The lines to reproduce run from the first one through the line containing "COL = sc.collection". Reproduce them exactly.

:: DATASET EXCERPT ::

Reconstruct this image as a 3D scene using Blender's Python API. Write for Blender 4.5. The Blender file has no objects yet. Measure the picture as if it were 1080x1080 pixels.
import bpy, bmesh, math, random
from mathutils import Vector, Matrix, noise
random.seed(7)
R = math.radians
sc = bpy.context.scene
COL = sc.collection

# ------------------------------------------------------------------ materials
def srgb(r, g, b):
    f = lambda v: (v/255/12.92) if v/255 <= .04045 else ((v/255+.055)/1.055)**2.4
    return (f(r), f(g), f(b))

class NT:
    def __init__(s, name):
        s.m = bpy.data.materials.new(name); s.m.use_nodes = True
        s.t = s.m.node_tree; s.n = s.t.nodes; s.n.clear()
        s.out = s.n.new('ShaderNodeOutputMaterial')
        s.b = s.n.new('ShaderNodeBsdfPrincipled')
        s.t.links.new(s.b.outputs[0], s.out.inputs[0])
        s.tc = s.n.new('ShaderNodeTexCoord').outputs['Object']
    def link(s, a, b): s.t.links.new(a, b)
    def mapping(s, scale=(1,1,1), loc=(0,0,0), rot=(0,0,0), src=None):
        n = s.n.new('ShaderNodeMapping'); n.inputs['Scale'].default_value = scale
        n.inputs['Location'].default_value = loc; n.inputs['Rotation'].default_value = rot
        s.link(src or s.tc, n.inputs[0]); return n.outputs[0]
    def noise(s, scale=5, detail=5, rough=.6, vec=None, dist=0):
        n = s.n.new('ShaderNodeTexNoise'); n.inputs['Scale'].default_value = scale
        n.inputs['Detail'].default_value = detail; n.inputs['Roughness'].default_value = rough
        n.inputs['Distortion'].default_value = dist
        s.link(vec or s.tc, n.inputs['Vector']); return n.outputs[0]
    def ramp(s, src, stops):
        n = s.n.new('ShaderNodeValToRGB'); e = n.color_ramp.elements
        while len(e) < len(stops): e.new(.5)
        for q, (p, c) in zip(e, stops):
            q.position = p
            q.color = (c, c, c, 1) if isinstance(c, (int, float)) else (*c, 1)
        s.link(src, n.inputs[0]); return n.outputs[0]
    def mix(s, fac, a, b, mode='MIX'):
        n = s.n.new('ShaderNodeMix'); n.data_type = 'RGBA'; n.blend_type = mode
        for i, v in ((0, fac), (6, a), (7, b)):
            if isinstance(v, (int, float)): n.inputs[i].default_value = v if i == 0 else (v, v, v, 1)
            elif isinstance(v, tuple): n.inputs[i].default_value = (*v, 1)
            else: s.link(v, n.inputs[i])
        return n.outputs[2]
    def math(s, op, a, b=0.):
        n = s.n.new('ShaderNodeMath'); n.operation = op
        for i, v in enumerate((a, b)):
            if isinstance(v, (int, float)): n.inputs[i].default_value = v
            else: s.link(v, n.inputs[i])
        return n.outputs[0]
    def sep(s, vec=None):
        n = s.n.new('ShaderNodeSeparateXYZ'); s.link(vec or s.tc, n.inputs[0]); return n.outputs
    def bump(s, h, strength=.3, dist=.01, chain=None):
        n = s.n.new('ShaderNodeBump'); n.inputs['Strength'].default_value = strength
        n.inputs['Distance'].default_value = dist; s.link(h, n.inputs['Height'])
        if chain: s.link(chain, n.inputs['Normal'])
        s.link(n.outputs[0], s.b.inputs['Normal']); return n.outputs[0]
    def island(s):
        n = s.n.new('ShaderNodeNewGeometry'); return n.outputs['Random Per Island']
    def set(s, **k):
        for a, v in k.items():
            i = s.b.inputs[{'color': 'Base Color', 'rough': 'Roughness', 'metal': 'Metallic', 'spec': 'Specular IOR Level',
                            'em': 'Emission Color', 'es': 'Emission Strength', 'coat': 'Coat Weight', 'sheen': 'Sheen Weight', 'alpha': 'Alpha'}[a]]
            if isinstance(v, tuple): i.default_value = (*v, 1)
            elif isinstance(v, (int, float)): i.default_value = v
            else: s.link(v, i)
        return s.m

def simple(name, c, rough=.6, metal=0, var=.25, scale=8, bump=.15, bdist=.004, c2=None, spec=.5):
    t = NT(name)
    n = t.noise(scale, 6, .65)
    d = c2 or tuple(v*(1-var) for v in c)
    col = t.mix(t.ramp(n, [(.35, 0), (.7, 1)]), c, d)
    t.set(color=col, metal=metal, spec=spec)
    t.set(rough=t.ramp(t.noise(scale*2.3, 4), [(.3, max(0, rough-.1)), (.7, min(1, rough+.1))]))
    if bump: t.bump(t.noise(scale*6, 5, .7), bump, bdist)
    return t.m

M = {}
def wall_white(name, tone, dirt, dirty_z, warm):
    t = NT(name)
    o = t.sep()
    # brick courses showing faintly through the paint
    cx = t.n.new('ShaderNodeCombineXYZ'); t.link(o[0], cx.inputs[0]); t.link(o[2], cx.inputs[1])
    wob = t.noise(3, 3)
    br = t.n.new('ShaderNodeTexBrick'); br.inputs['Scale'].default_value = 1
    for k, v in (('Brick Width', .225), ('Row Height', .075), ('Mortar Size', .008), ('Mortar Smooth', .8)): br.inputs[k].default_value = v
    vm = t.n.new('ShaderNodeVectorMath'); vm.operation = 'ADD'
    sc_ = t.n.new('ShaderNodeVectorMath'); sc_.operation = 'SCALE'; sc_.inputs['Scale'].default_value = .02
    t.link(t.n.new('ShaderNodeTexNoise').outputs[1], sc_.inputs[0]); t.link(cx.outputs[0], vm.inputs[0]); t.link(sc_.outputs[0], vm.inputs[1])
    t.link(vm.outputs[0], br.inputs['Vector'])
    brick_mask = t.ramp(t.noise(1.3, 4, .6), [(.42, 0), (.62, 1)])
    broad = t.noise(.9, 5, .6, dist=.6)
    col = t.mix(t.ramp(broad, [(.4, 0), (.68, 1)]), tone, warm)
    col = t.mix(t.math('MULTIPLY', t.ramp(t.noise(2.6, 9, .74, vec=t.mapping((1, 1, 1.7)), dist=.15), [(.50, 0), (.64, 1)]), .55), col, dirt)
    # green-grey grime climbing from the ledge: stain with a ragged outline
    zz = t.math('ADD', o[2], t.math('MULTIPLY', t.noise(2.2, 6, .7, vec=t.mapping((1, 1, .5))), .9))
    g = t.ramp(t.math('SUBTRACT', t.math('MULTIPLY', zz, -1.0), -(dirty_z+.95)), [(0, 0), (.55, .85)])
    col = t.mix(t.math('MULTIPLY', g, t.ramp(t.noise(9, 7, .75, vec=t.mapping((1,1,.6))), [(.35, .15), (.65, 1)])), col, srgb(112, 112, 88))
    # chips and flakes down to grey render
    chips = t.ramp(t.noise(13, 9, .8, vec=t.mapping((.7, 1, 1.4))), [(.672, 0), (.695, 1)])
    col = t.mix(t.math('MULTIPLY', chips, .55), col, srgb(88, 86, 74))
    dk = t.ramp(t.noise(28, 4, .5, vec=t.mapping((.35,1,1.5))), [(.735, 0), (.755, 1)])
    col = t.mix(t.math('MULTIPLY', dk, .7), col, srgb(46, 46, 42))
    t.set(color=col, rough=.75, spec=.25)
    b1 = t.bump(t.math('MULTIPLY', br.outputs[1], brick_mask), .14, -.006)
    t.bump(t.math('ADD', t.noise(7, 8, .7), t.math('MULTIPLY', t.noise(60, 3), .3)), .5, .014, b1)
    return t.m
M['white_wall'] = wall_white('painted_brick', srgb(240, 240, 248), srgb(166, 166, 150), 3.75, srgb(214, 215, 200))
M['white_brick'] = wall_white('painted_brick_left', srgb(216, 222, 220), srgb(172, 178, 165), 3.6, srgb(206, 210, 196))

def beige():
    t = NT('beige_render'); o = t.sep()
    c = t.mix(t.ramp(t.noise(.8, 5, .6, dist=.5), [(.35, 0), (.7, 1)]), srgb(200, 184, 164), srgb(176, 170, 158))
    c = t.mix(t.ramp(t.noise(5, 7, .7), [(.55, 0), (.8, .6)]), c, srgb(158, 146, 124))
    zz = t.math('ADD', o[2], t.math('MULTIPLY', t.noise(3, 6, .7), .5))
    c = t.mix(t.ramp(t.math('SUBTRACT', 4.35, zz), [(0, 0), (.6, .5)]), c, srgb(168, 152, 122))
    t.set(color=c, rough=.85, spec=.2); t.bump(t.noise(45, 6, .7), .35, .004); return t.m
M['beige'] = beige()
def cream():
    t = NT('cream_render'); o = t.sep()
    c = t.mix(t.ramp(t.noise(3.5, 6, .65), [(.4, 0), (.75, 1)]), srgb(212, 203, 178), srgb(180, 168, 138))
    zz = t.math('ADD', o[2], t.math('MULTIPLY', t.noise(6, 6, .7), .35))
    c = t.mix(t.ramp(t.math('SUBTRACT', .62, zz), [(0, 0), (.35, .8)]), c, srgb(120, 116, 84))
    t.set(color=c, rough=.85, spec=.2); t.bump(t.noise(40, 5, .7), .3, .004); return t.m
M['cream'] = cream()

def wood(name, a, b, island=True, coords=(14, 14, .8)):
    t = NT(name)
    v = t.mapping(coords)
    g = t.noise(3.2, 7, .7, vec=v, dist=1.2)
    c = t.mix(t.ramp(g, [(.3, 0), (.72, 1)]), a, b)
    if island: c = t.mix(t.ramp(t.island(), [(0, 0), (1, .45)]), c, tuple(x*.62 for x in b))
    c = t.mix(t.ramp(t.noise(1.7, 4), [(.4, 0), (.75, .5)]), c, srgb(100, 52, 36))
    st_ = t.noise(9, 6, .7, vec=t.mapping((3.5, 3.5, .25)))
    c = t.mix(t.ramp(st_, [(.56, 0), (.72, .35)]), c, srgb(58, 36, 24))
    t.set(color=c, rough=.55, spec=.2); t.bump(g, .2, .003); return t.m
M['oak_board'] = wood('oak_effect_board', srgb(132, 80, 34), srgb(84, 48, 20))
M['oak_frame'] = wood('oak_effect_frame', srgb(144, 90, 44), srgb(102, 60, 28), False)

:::

_ANSWER TO THE EXERCISE:_
Reconstruct this image as a 3D scene using Blender's Python API. Write for Blender 4.5. The Blender file has no objects yet. Measure the picture as if it were 1080x1080 pixels.
import bpy, bmesh, math, random
from mathutils import Vector, Matrix, noise
random.seed(7)
R = math.radians
sc = bpy.context.scene
COL = sc.collection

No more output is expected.